A plank, however, is simply a plank, an inanimate object. Planks used to be made of wood. Now increasingly they are made from metal. Apart from that, a plank is a plank is a plank. If I place a standard metal plank, the kind used in scaffolding, on the floor of my office and invite you to walk along it, you can do so easily and without undue concern. If I now place it on two bricks so that it stands a few inches off the floor you can still walk along it easily though you may be a tad more careful. Now, instead, I place it on two chairs; you begin to feel nervous. I take you and the plank outside and have it placed at roof height from the corner of the building to the corner of the next building. Neither you nor I would now risk walking along the plank. Why not? It’s still the same plank that presented no problems on the floor of my office.
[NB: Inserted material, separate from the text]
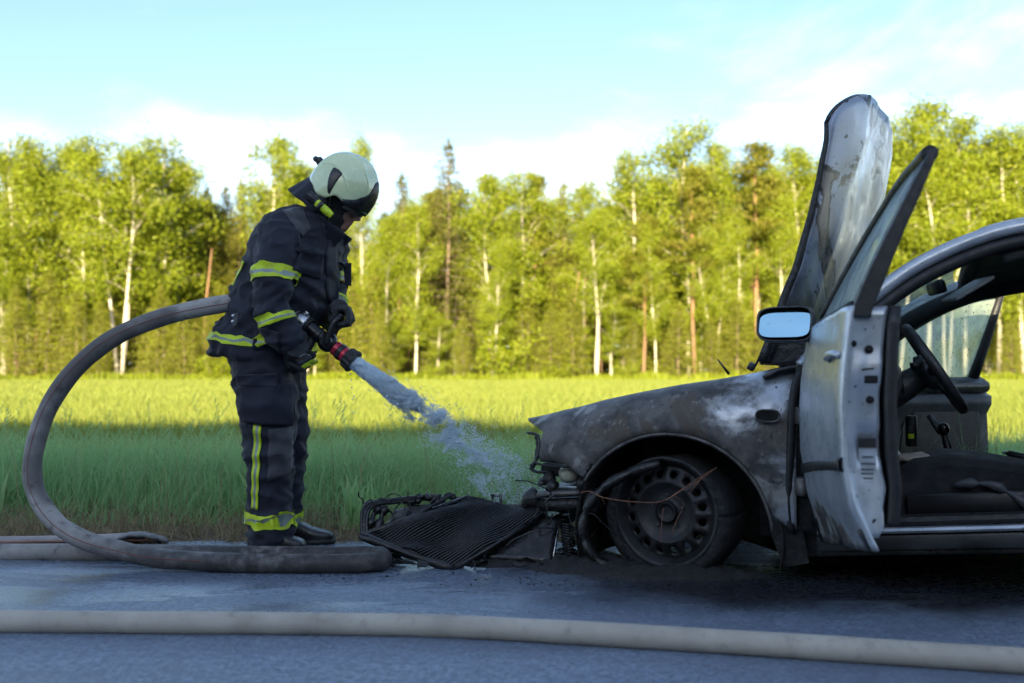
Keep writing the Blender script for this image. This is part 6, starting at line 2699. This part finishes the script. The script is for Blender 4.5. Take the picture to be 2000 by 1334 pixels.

It is not the plank which changes but our response to the invitation to walk along it. So long as we think that everything will be fine, it is. Once we begin to have doubts, it’s not. And yet we’ve all seen photos from the 1920s showing steel erectors nonchalantly sitting on a metal girder several hundred feet in the air, eating their lunch. They know and have fully assimilated the knowledge that it is the same girder that it was when it was still on the ground.
The bull is the one who determines what your experience will be; you are the one who determines what your experience with the plank will be. Where is the relevance of all this? If you suffer anxiety and phobia, the objects of your response are planks, not bulls. Change your attitude to the plank, and your behaviour towards it inevitably changes too. Whereas, no matter how well you convince yourself that a bull is a lovely, gentle, much misunderstood creature who just needs to be shown a little affection, the bull will still kill you if you trespass on its territory.